No More than Fantasy. Journalist Fleming, who, as Strix, writes a weekly essay for the Spectator, has composed a tragicomic record, a record in which the farcical is merely punctuation. If it is often the comic more than the serious that comes through, it is in part because of his own ingrown habit of mocking at perils--including his own--and, more important, because the world already knows well the sorrows and dangers and heroics that went into Great Britain's rise from disaster to victory, and needs no somber reiteration of them. Better, perhaps, to be able to smile now when told that the British collected assagais, ancestral sabers, golf clubs, and Indian Mutiny rifles, and chuckle when reminded that only yesterday the Germans were hatching elaborate plans for kidnapping the Duke of Windsor out of Portugal. For beneath the fun, Fleming makes clear how narrow was the margin of victory at sea and in the air.
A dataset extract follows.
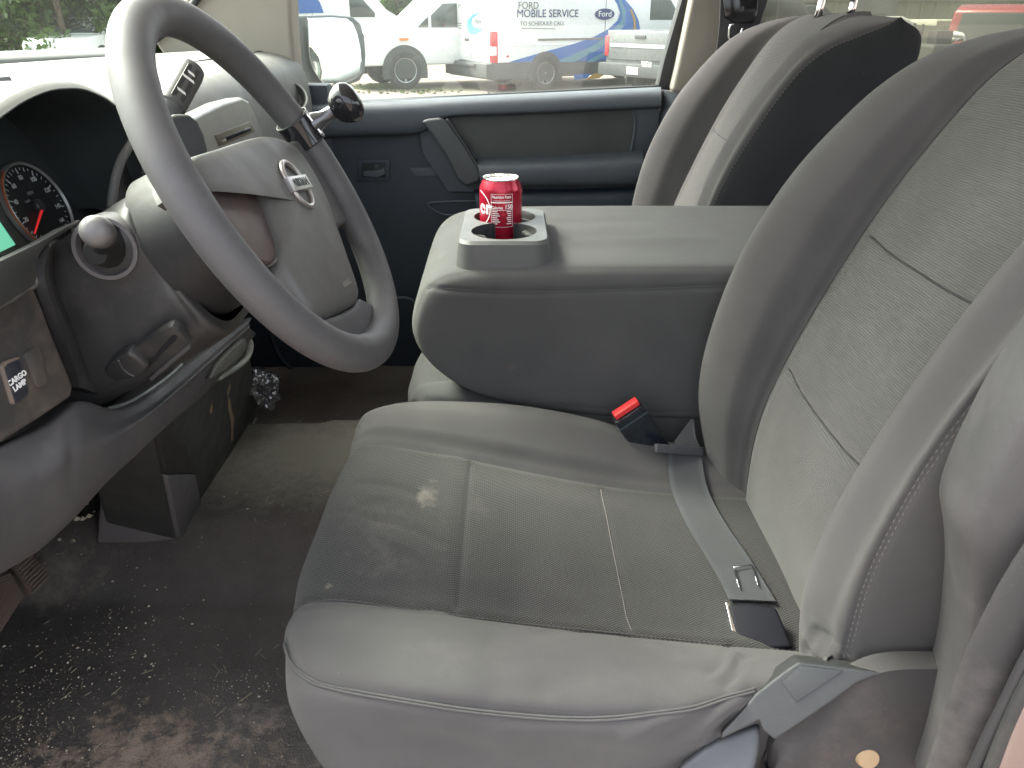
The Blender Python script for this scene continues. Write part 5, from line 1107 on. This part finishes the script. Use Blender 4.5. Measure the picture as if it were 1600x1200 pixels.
# second white van on the left and a white crew-cab pickup in front of it
van2 = cargo_van((-9.9, 29.5), 4, 'white van farther left with a blue patch, half hidden by the outside mirror')
o2_, n2_ = van2.side_px(0, .012)
decal('blue_patch', [(440, -10), (490, -10), (500, 4), (506, 20), (440, 22)], o2_, n2_, m_blue, van2.root)
def pickup(O, ang, paintm, label, r=.40, group='pickup trucks in the lot'):
    v = Veh('pickup_truck', O, ang, label, 'pickup truck', group); Wd = 1.95     # origin at the rear right corner on the ground
    v.slab('bed', [(0, .60), (.02, 1.26), (2.05, 1.26), (2.05, .55)], 0, Wd, paintm, None, .03)
    v.slab('cab_body', [(2.05, .50), (2.05, 1.26), (4.55, 1.26), (5.75, 1.20), (5.85, 1.05), (5.86, .50)], 0, Wd, paintm, None, .05)
    v.slab('cab_roof', [(2.08, 1.24), (2.22, 1.84), (2.5, 1.92), (3.9, 1.90), (4.72, 1.24)], .09, Wd-.09, paintm, None, .06)
    for y0, y1 in ((.078, .10), (Wd-.10, Wd-.078)):
        v.slab('side_window', [(2.25, 1.28), (2.36, 1.76), (3.05, 1.78), (3.05, 1.28)], y0, y1, m_cg, None, .003)
        v.slab('side_window', [(3.15, 1.28), (3.15, 1.78), (3.86, 1.76), (4.15, 1.52), (4.15, 1.28)], y0, y1, m_cg, None, .003)
        v.slab('vent_window', [(4.22, 1.28), (4.22, 1.50), (4.46, 1.30), (4.46, 1.28)], y0, y1, m_cg, None, .002)
    v.cross('rear_window', [(.25, 1.35), (.32, 1.76), (Wd-.32, 1.76), (Wd-.25, 1.35)], 2.10, 2.13, m_cg)
    for x in (1.15, 4.85):
        for y, sd in ((0, -1), (Wd, 1)): v.arch(x, y, r, sd, m_clad, .03, 1.32); v.wheel(x, y+sd*.035, r, sd, spokes=8)
    for y0 in (-.05, Wd-.0): v.bx('marker_lamp', (4.75, y0, 1.02), (4.95, y0+.05, 1.07), m_amb, None, .005)
    t = v.bx('tailgate', (-.03, .10, .72), (.02, Wd-.10, 1.24), paintm, None, .02)
    v.bx('tailgate_panel', (-.04, .16, .95), (-.02, Wd-.16, 1.02), m_sp, t, .006); v.bx('tailgate_handle', (-.05, Wd/2-.14, 1.12), (-.02, Wd/2+.14, 1.18), m_clad, t, .006)
    b_ = v.bx('rear_bumper', (-.20, -.01, .42), (0, Wd+.01, .66), m_clad, None, .03)
    for y0 in (-.005, Wd-.10): v.bx('tail_lamp', (-.035, y0, .78), (.15, y0+.105, 1.16), m_tail, None, .015)
    v.bx('number_plate', (-.21, Wd/2-.16, .47), (-.195, Wd/2+.16, .61), m_sp, b_, .004)
    v.bx('front_bumper', (5.80, .0, .40), (5.98, Wd, .68), m_sp, None, .03)
    for y0 in (.05, Wd-.40): v.bx('headlight', (5.82, y0, .85), (5.88, y0+.35, 1.08), m_clear, None, .02)
    return v
pk = pickup((1.15, 22.6), 205, m_wp, 'white crew cab pickup with black wheel arches beside the outside mirror', .40)
pk3 = pickup((3.15, 15.8), 38, m_gp, 'grey pickup seen from behind its tailgate in front of the lettered van', .38)
for i, (u, v) in enumerate(((1010, 98), (1010, 103), (1003, 104))):
    q = PP(u, v, pk3.P(-.204, 0, 0), -pk3.x); 
    if i < 2: text('bumper_lettering', ('KEEP IT', 'ROLLING')[i][:0]+('SHOP LA', 'TRUCKS')[i], .07, (q, -pk3.y, pk3.z, -pk3.x), m_white, pk3.root, ext=.001)
# right hand group seen through the tinted rear side window
def suv(O, ang, paintm, label, L=4.4, Wd=1.85, H=1.72, kind='suv'):
    v = Veh('parked_'+kind, O, ang, label, kind if kind != 'suv' else 'car'); 
    v.slab('body', [(0, .40), (-.02, .95), (.03, 1.02), (3.25, 1.02), (4.2, .92), (4.36, .75), (4.36, .40)], 0, Wd, paintm, None, .06)
    v.slab('roof', [(.02, 1.0), (.18, H-.10), (.40, H), (2.3, H), (3.25, 1.0)], .08, Wd-.08, paintm, None, .07)
    for y0, y1 in ((.066, .09), (Wd-.09, Wd-.066)):
        v.slab('side_window', [(.22, 1.08), (.34, H-.14), (.98, H-.12), (.98, 1.06)], y0, y1, m_cg, None, .003)
        v.slab('side_window', [(1.08, 1.06), (1.08, H-.12), (1.78, H-.12), (1.78, 1.05)], y0, y1, m_cg, None, .003)
        v.slab('side_window', [(1.88, 1.05), (1.88, H-.12), (2.26, H-.13), (2.95, 1.05)], y0, y1, m_cg, None, .003)
    v.cross('rear_window', [(.22, 1.10), (.30, H-.14), (Wd-.30, H-.14), (Wd-.22, 1.10)], .035, .085, m_cg)
    sl = np.array([.95, -(H-1.0)]); sl_n = np.linalg.norm(sl); sl = sl/sl_n; e_ = v.x*sl[0]+v.z*sl[1]; n_ = np.cross(v.y, e_)*-1
    n_ = n_ if n_[2] > 0 else -n_
    box('windscreen', v.P(2.3, Wd/2, H)+e_*sl_n*.52+n_*.005, (sl_n*.80, Wd-.42, .02), m_cg, v.root, .004, ax=(e_, v.y, n_))
    v.bx('rear_bumper', (-.12, -.01, .38), (.05, Wd+.01, .66), m_clad, None, .04)
    for y0 in (-.005, Wd-.12): v.bx('tail_lamp', (-.035, y0, .75), (.10, y0+.125, 1.0), m_tail, None, .02)
    for x in (.80, 3.45):
        for y, sd in ((0, -1), (Wd, 1)): v.arch(x, y, .33, sd, m_clad, .015, 1.22); v.wheel(x, y+sd*.02, .33, sd, .2, 5)
    tube('roof_rail', [v.P(.4, .2, H+.04), v.P(2.2, .2, H+.04)], .02, m_clad, v.root, 8, 4)
    return v
suv((9.35, 14.6), 42, m_rp, 'red SUV with dark windows parked at the far right')
suv((4.7, 18.6), 8, m_dp, 'dark grey car whose roof shows behind the passenger headrest posts')
suv((9.6, 21.0), 170, m_wp, 'white rounded car beyond the far side of the passenger seat', H=1.5)
# awning over a workbench, black machine, white panel
aw = empty('shop_awning', tuple(PY(1460, 60, 19)), label='pale canopy on thin posts beside the workshop wall', cat='awning')
A0 = PY(1427, 40, 19.); 
box('canopy', PY(1462, 35, 20.), (1.15, 2.4, .12), simple('canopy_cream', (.55, .56, .48), .7), aw, .03)
for u_ in (1440, 1488): q = PY(u_, 50, 19.); box('post', (q[0], 19., (PY(u_, 38, 19.)[2]+G)/2), (.05, .05, PY(u_, 38, 19.)[2]-G), m_clad, aw, .005)
mc = empty('shop_machine', tuple(PY(1465, 100, 11)), label='black compressor with pipes standing by the canopy', cat='machine')
q = PY(1468, 88, 11.); 
box('machine_body', q, (.48, .5, .30), m_clad, mc, .05, seg=3); tube('machine_tank', [q+np.array([-.24, -.2, -.22]), q+np.array([.34, -.2, -.22])], .13, m_dark, mc, 20, 8)
box('machine_head', q+np.array([-.05, 0, .22]), (.22, .25, .18), m_dark, mc, .03); tube('machine_pipe', [q+np.array([.05, -.1, .25]), q+np.array([.18, -.16, .22]), q+np.array([.20, -.22, .0])], .018, m_alloy, mc, 8, 20)
for dx in (-.2, .2): box('machine_leg', (q[0]+dx, q[1], (q[2]-.25+G)/2), (.06, .3, q[2]-.25-G), m_clad, mc, .01)
wp = empty('white_panel_stack', tuple(PY(1478, 70, 13)), label='white folded cover lying on dark crates between the canopy and the red SUV', cat='cover')
q = PY(1480, 59, 13.); bm = bmesh.new(); bmesh.ops.create_icosphere(bm, subdivisions=4, radius=1)
for v in bm.verts:
    f = 1+.35*mn.noise(v.co*2.1); v.co = Vector((q[0]+v.co.x*.22*f, q[1]+v.co.y*.25*f, q[2]+v.co.z*.075*f+v.co.x*.04))
from_bm('cover_sheet', bm, m_wp, wp)
box('crate', (q[0], q[1], (q[2]-.08+G)/2), (.42, .5, q[2]-.08-G), m_clad, wp, .02)
bd_ = empty('workshop_building', (16, 27, G), label='long pale metal workshop wall behind the parked cars on the right', cat='building')
m_wall = plastic('wall_cream', (.40, .40, .33), .7, .08, 3, .002)
box('wall', (19.0, 27, G+2.2), (26, 6, 4.4), m_wall, bd_, .03)
bm = bmesh.new()
for i in range(64): box('r', (6.3+i*.4, 23.98, G+2.2), (.06, .05, 4.3), None, bevel=0, bm=bm)
from_bm('wall_rib', bm, m_wall, bd_, False)
box('roof_edge', (19.0, 23.9, G+4.45), (26.4, .5, .22), simple('roof_white', (.65, .65, .58), .6), bd_, .02)
for x_, w_, h_ in ((10.2, 1.1, 2.1), (16.5, 3.2, 3.0)):
    d_o = box('door', (x_, 23.93, G+h_/2), (w_, .08, h_), simple('door_grey', (.22, .23, .22), .6), bd_, .01); box('handle', (x_+w_*.38, 23.87, G+1.0), (.06, .05, .14), m_clad, d_o, .005)
box('wall_band', (19, 23.95, G+1.9), (25.6, .09, .10), simple('band', (.30, .31, .27), .6), bd_, .01)
# ------------------------------------------------------------ trees and far wood
m_leaf, nt, b = M_('leaves'); p = geo(nt)
ng_ = nt.nodes.new('ShaderNodeObjectInfo')
c = ramp(nt, nz(nt, 2.2, 3, p), [(.3, (.028, .065, .012)), (.7, (.085, .15, .025))]); nt.links.new(c, b.inputs['Base Color']); b.inputs['Roughness'].default_value = .6
tr_ = nt.nodes.new('ShaderNodeBsdfTranslucent'); nt.links.new(c, tr_.inputs[0]); mx = nt.nodes.new('ShaderNodeMixShader'); mx.inputs[0].default_value = .35
nt.links.new(b.outputs[0], mx.inputs[1]); nt.links.new(tr_.outputs[0], mx.inputs[2]); nt.links.new(mx.outputs[0], nt.nodes['Material Output'].inputs[0])
m_bark = plastic('bark', (.10, .075, .055), .9, .3, 30, .01)
def leaves(cl, n, size, rg):
    cs_ = np.array([c for c, r in cl]); rs_ = np.array([r for c, r in cl]); k = rg.integers(0, len(cl), n)
    d = rg.normal(size=(n, 3)); d /= np.linalg.norm(d, axis=1, keepdims=True); P = cs_[k]+d*(rs_[k]*rg.uniform(.35, 1.05, n)**.5)[:, None]*np.array([1, 1, .8])
    a = rg.normal(size=(n, 3)); a /= np.linalg.norm(a, axis=1, keepdims=True); b2 = np.cross(a, rg.normal(size=(n, 3))); b2 /= np.linalg.norm(b2, axis=1, keepdims=True)
    s = (size*rg.uniform(.6, 1.4, n))[:, None]; V = np.stack([P-a*s, P+b2*s*.5, P+a*s, P-b2*s*.5], 1).reshape(-1, 3)
    return V, [[4*i, 4*i+1, 4*i+2, 4*i+3] for i in range(n)]
def tree(x, y, h, sp, seed, label, n=5000, low=.25, name='leafy_tree'):
    rg = np.random.default_rng(seed); root = empty(name, (x, y, G), label=label, cat='tree', group='trees beyond the windshield')
    top = np.array([x+rg.normal()*.2, y, G+h*.8]); tube('trunk', [(x, y, G-.1), (x+.05, y, G+h*.4), top], [.05*h/2, .035*h/2, .01], m_bark, root, 8, 14)
    cl = []
    for i in range(26):
        z = low+(1-low)*rg.random(); rad = sp*(1-.6*abs(z-.5)**1.3)*rg.uniform(.2, .9); a = rg.uniform(0, 6.28)
        c_ = np.array([x+rad*math.cos(a), y+rad*math.sin(a), G+h*z]); cl.append((c_, sp*rg.uniform(.22, .42)))
        if i % 3 == 0: tube('limb', [(x, y, G+h*z*.6), (c_+np.array([x, y, G+h*z*.7]))/2, c_], [.022*h/2, .012*h/2, .004], m_bark, root, 6, 8)
    V, F = leaves(cl, n, .11, rg); mesh('crown', V, F, m_leaf, root, False)
lab = ['leftmost tall leafy tree beyond the windshield', 'second leafy tree from the left beyond the windshield', 'broad leafy tree right behind the dash top', 'bright green bushy tree beyond the windshield', 'leafy tree beside the white parked car', 'rounded leafy tree next to the steering wheel rim', 'leafy tree half hidden by the steering wheel', 'small leafy tree near the beige front pillar', 'leafy tree seen over the white vans']
for i, (d, u) in enumerate(((27, -60), (24, 10), (29, 60), (23, 95), (27, 150), (25, 200), (28, 250), (26, 300), (34, 620))):
    q = PY(u, 40, d*1.07); tree(q[0], q[1], (6.5, 5, 7, 4.2, 6, 5.5, 6.5, 5, 4.6)[i], (2.6, 2.3, 2.8, 2.2, 2.5, 2.4, 2.6, 2.2, 1.3)[i], 20+i, lab[i], 7000, .06)
q = PY(133, 75, 26.); suv((q[0], 28.), 262, m_wp, 'white car seen through the windshield beside the steering wheel rim', H=1.45)
rg = np.random.default_rng(5)
cl = [(np.array([x, 52+rg.normal()*4+abs(x)*.1, G+rg.uniform(.3, 5.0)]), rg.uniform(1.2, 2.4)) for x in np.linspace(-60, 45, 150)]
V, F = leaves(cl, 26000, .42, rg); tag(mesh('far_woods', V, F, m_leaf, None, False), 'continuous strip of far green woods along the edge of the lot', 'woods', kind='stuff')
cl = [(np.array([rg.normal(-3.25, .35), rg.normal(18.9, .2), G+.03]), .10) for _ in range(40)]+[(np.array([rg.normal(-2.3, .8), rg.normal(18.1, .3), G]), .03) for _ in range(60)]
V, F = leaves(cl, 6000, .018, rg); tag(mesh('weeds', V, F, simple('weed_green', (.085, .11, .025), .7), None, False), 'yellow green weeds growing on the gravel near the white pickup wheel', 'weeds', kind='stuff')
When all is said and done, Britain's achievement in 1940 was one of character. Fleming shows his own special character in his assessment of this, resorts neither to Freud nor to any mythological flimflam, but to an editorial in the London Times. It was neither pride nor preoccupation with a job to do that gave the British their strength, says Fleming, citing the Times with approval; it was the universal understanding that all had lost something and would lose more, and that "now the days are all lived for their own sake."